Automakers go green, sleek at Paris car show

PARIS — Sizzling, sleek designs for a carbon-conscious world headlined Thursday as global automakers rolled out their latest high-tech models at the Paris auto show, hoping for rebound in a struggling car market.

Hybrids and other fuel-efficient, lower-emission vehicles took front seat as CEOs and other top executives strolled out onto well-lit stages to trumpet their engineering innovations and strategies to tap hot markets like China.

Rebecca Lindland, an analyst at IHS Automotive, said the market looks optimistic after two “terrible years” since the last Paris show because of the global recession. Recovery is faster in some places than others, she said.

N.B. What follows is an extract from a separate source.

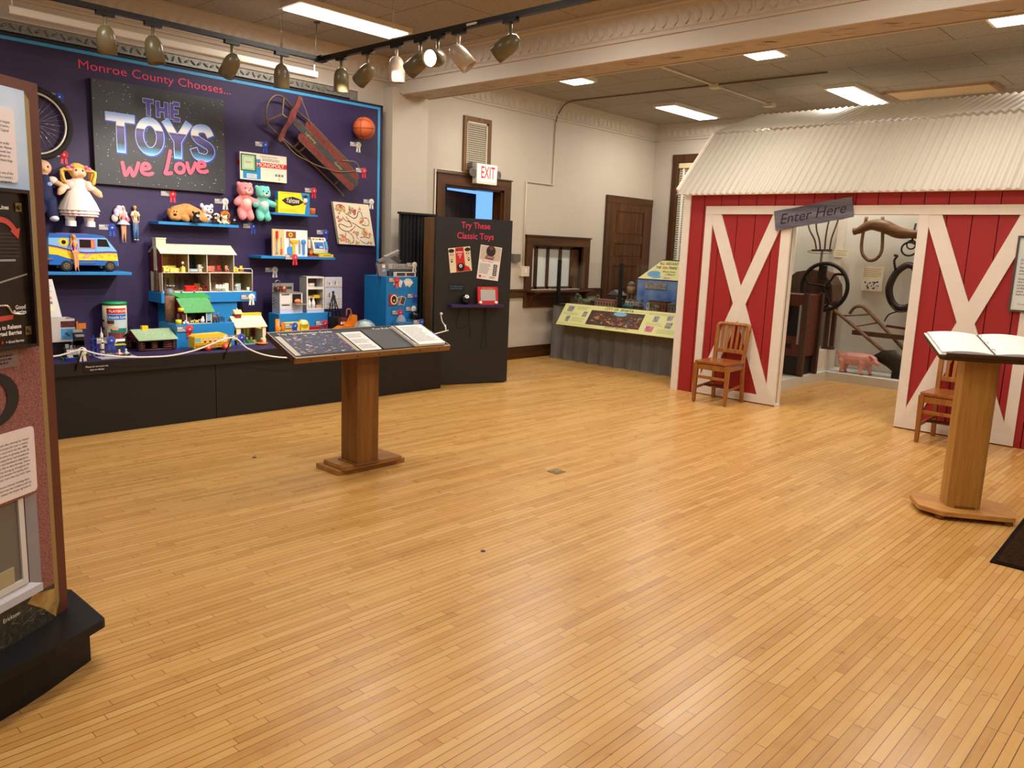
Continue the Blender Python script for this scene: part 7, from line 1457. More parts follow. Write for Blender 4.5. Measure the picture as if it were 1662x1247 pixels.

“The important thing is that manufacturers prepare because once that economy really starts clicking they’ve got to be able to offer consumers the best and the brightest of those vehicles,” she told AP Television News.

The show could come down to three C’s: clean, cheap and China. Many consumers and carmakers worldwide have been feeling an economic crunch, environmental concerns are prominent and China’s boom makes for appealing sales prospects.

Highly-touted innovations at the show including Renault SA’s DeZir, a small, sporty concept car, and its Z.E. — for “zero emissions” — line, and the single-platform Ford Focus.

Hundreds of thousands of visitors are expected at the two-week show, the oldest and one of the largest of its kind. It opens to the public Saturday, and the media were given a sneak preview Thursday.

The show focuses on the European market, but the continent’s growth prospects are slim compared to burgeoning areas like Brazil and China, which has eclipsed the United States as the world’s single-biggest car market.

Ian Robertson, BMW’s sales and marketing chief, said the German company expects to sell more than the currently forecast 120,000 cars in China this year.

China is also a focus for Peugeot, which will make one-third of its new 508 sedans in China, with targeted sales in its first year of 200,000, said Peugeot-Citroen CEO Philippe Varin. The Chinese market soared 50 percent last year, he said.

While the worst of the global recession is past, car makers know their market has changed. Consumers remain cautious and environmental rules are more stringent, and the car industry hopes hybrids and electrics will be a big part of the way forward.

Show organizers say about one-third of the 100 or so new models presented in Paris this year are either hybrids or electrics.

Car makers have been flaunting technologies aimed at cutting or eliminating carbon dioxide emissions from their vehicles. But this time, more and more will be models headed for showrooms, not concept or idea cars.

Carlos Ghosn, the Renault boss, said reducing the dependence on gasoline was “the big challenge” that can be met only if large numbers of customers are drawn to electric cars.

“It’s our wish to create an electric car, a product that’s simple to use, simple to charge. A dependable product. And it must especially be affordable for everyone,” he said.

Ghosn presented Renault’s Zoe electric concept car, which is to go on sale in 2012. He said should account for two-thirds of the French company’s expected 500,000 electric car sales per year by 2020.

In the gee-whiz category, the Zoe will come free of door handles: its doors open with a touch of the hand or finger: think a computer’s or mobile-phone’s touch screen.

Renault also showed off the three electric cars it will launch next year, the Fluence ZE, the Kangoo ZE and the Twizy, a two-seater that looks like a cross between a Smart and a large motorcycle.

In addition to the 3008 diesel hybrid, Peugeot is also to begin selling its iOn electric car. Other ready-to-roll green cars on show include Mitsubishi’s i-MiEV and the Nissan Leaf.

Other automakers are putting cost efficiencies — through economies of scale — atop their list of announced priorities.

Ford is making the Focus its world car, hoping to make some 2 million vehicles off the same platform by 2012 to reap economies of scale. Before, the U.S. giant had a strategy of one Focus platform for each major region.

“I feel really good about where we are and where we are going and I’m so pleased that we chose to invest during the harshest of times,” Ford’s CEO Alan Mulally said.

Mulally said Ford has restructured, is operating profitably despite the lower demand and “actually accelerated” the development of its new vehicles “so we are right here, right now for the consumers as we come back.”

Global car production fell 17 percent over 2008 and 2009, dropping to 57 million vehicles last year. Scrapping schemes introduced after the crisis helped support European car makers and their suppliers, but now that they’re being withdrawn growth is stalling in the region.

Car sales in Europe will drop to 17.7 million this year from 18.2 million in 2009, according to J.D. Power Automotive Forecasting, which expects sales to stagnate around that level next year as well.

Production will rebound to its pre-crisis level of 69 million vehicles this year, PricewaterhouseCooper’s Autofacts consultancy predicts, but nearly all that growth will come from China and North America.

By 2020, electric vehicle production is likely to hit only 1.5 million units, Autofacts said, as the infrastructure to recharge the cars’ batteries, as well as the batteries’ costs and limits to their autonomy hold back wider adoption of the cars by consumers.